X100V "My Milestone" - Per-Anders Jörgensen

Per-Anders Jörgensen

Born in Sweden, 1965.
Since first encountering food photography 15 years ago when approached by upmarket foodie magazine “Gourmet” he has tried to see beyond the stereotypes of food photography. Using almost exclusively natural daylight he has worked with top chefs and clients all over the world transforming dishes and produce into visually thrilling pictures. He also focuses on portraits that touch the soul and reportage images that preserve moments out of the ordinary.
In 2012 he together with his wife founded the magazine Fool, a high end take on gastronomy, quite unlike any other. The magazine was awarded the prize “Best Food Magazine in the World” the same year. 

When I started as a photographer I chose which camera to use depending on the shoot, knowing there was no universal solution that would work for everything. The choice of kit was, and is, very personal. Ideally your camera is just there, working seamlessly with and for you. Together we work without worrying about settings and technique, focusing on what really matters – the images.
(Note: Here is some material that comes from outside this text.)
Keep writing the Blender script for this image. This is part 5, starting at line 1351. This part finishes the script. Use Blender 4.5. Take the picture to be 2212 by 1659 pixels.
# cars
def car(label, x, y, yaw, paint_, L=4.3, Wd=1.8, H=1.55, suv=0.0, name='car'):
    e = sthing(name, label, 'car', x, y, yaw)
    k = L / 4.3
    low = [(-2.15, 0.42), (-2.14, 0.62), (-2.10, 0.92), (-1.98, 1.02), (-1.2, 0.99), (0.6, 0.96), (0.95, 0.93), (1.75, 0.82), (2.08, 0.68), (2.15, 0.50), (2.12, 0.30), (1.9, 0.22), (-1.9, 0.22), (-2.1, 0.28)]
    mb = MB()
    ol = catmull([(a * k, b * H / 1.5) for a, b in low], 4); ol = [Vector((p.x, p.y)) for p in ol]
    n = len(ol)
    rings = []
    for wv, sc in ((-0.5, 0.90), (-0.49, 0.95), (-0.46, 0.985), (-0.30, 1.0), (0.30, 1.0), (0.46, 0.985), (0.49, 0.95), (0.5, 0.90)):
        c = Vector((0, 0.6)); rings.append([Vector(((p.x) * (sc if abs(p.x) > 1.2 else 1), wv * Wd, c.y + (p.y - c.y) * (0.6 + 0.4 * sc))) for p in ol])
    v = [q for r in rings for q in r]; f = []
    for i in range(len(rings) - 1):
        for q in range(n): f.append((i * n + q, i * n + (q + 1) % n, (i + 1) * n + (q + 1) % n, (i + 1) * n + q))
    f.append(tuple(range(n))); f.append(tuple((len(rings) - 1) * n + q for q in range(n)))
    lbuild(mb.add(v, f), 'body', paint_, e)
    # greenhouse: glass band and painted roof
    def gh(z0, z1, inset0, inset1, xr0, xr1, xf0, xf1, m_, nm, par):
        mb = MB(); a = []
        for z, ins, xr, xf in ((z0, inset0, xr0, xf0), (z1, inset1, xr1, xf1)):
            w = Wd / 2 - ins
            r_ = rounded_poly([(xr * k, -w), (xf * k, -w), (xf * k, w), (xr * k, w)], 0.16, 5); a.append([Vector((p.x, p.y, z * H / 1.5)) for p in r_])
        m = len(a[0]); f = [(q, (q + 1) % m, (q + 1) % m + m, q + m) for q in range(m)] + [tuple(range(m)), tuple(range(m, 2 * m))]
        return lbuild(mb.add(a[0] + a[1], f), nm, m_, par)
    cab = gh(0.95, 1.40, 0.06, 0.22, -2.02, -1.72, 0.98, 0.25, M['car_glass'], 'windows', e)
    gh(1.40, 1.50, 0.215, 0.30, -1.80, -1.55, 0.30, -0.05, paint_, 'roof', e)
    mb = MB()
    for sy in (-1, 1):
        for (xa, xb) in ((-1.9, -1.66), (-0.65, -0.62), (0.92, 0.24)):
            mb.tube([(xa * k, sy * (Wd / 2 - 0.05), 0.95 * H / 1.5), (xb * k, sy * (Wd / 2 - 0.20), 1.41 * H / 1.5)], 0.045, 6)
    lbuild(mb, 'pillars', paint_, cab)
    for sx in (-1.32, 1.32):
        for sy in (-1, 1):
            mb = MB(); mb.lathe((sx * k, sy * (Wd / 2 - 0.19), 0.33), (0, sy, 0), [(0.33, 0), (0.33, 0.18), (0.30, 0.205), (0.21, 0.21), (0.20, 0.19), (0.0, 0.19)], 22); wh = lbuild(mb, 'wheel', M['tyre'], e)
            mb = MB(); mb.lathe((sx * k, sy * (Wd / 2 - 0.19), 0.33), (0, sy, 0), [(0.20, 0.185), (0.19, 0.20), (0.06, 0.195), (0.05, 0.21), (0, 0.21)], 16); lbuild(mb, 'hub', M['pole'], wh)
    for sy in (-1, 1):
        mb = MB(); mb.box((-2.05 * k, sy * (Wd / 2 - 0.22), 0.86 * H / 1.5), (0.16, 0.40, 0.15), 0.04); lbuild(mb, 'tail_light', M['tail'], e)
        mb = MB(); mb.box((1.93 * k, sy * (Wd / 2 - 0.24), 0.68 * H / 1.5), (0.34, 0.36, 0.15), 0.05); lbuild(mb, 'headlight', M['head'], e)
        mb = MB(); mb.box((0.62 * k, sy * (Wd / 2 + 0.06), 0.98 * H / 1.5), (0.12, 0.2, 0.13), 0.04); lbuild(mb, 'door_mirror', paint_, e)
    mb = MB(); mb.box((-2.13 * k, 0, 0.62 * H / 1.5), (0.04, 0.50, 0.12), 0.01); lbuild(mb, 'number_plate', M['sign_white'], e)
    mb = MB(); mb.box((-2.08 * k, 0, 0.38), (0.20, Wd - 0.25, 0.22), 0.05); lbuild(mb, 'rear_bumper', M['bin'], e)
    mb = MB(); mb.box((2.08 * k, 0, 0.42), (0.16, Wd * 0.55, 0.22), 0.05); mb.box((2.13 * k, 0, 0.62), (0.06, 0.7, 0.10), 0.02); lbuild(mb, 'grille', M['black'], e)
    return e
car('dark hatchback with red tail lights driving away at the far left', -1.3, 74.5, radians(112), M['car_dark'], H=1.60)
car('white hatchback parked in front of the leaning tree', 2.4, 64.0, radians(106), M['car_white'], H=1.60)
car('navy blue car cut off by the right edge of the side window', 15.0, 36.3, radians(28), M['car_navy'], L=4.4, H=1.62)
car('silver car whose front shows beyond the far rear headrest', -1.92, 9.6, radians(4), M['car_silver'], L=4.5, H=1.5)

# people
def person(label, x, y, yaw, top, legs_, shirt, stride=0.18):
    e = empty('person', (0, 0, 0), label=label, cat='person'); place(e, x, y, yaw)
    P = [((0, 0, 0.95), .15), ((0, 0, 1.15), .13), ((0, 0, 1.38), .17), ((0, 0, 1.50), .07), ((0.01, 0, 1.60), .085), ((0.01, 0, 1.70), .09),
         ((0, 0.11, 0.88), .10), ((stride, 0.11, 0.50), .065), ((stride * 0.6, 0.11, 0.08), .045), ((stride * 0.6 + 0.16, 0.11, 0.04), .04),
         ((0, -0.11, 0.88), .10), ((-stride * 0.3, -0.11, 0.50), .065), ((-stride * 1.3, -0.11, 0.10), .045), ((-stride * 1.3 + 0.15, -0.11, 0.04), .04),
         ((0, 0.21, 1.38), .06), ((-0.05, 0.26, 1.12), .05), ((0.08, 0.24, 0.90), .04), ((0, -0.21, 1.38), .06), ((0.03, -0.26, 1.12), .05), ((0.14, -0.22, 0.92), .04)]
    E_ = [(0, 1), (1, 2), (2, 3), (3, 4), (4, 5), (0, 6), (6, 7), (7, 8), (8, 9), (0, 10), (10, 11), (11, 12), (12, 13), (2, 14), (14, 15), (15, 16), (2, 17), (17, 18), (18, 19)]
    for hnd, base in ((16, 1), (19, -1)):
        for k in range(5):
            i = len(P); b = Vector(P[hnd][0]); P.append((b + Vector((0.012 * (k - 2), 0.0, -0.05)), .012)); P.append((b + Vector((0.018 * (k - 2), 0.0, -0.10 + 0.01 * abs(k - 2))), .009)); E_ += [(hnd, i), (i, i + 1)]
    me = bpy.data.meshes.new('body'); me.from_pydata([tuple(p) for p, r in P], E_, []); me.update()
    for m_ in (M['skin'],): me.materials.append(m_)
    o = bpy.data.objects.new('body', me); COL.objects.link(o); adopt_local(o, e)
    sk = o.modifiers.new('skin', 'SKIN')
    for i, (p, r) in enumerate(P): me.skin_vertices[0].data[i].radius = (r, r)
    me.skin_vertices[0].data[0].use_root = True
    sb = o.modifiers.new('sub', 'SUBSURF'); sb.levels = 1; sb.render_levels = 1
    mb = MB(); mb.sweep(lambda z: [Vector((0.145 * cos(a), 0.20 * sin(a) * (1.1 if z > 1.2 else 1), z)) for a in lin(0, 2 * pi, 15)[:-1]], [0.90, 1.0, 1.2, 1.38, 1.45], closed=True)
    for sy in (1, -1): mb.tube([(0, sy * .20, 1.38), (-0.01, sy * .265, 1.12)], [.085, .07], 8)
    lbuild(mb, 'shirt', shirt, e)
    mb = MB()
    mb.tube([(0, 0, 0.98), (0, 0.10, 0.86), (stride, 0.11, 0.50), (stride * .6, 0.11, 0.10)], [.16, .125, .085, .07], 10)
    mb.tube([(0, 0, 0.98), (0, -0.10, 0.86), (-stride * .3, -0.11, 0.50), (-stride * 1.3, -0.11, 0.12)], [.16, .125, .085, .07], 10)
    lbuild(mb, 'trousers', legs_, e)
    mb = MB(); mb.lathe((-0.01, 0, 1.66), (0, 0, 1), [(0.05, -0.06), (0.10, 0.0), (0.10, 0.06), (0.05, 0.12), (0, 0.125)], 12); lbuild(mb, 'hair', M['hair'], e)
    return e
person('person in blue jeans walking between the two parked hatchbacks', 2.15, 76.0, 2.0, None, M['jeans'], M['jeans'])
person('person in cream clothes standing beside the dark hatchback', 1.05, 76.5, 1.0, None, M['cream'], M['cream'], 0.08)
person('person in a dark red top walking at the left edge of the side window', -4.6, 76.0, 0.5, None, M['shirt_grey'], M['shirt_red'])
I am fairly conservative when it comes to my camera gear and dislike most changes. But, after working for many years on film with the classic medium format Fuji GA645 cameras, as soon as I received the original X100 it immediately became a favourite member of my camera family. 

“You look like a tourist with that camera,” a famous chef once said. But he ate his words when he saw the results. The retro stylings of the X100 give it an innocent look, but it’s a serious professional tool, packed with power and generations of technological advancements.

For our gastronomic magazine, Fool, I used the X100V to shoot cult sake maker Terada Honke, an hour north-east of Tokyo. Winter is the high season of sake making, meaning the creators of this handmade brew work in temperatures ranging from almost freezing to steaming hot. The youngest member of the team has the dubious honour of climbing inside the huge wooden rice steamer to remove the cooked grains shovel by shovel.

Like Terada Honke’s sake, the X100 is the result of exacting standards and a passion-driven search for excellence. Their hard work gives me an easy choice.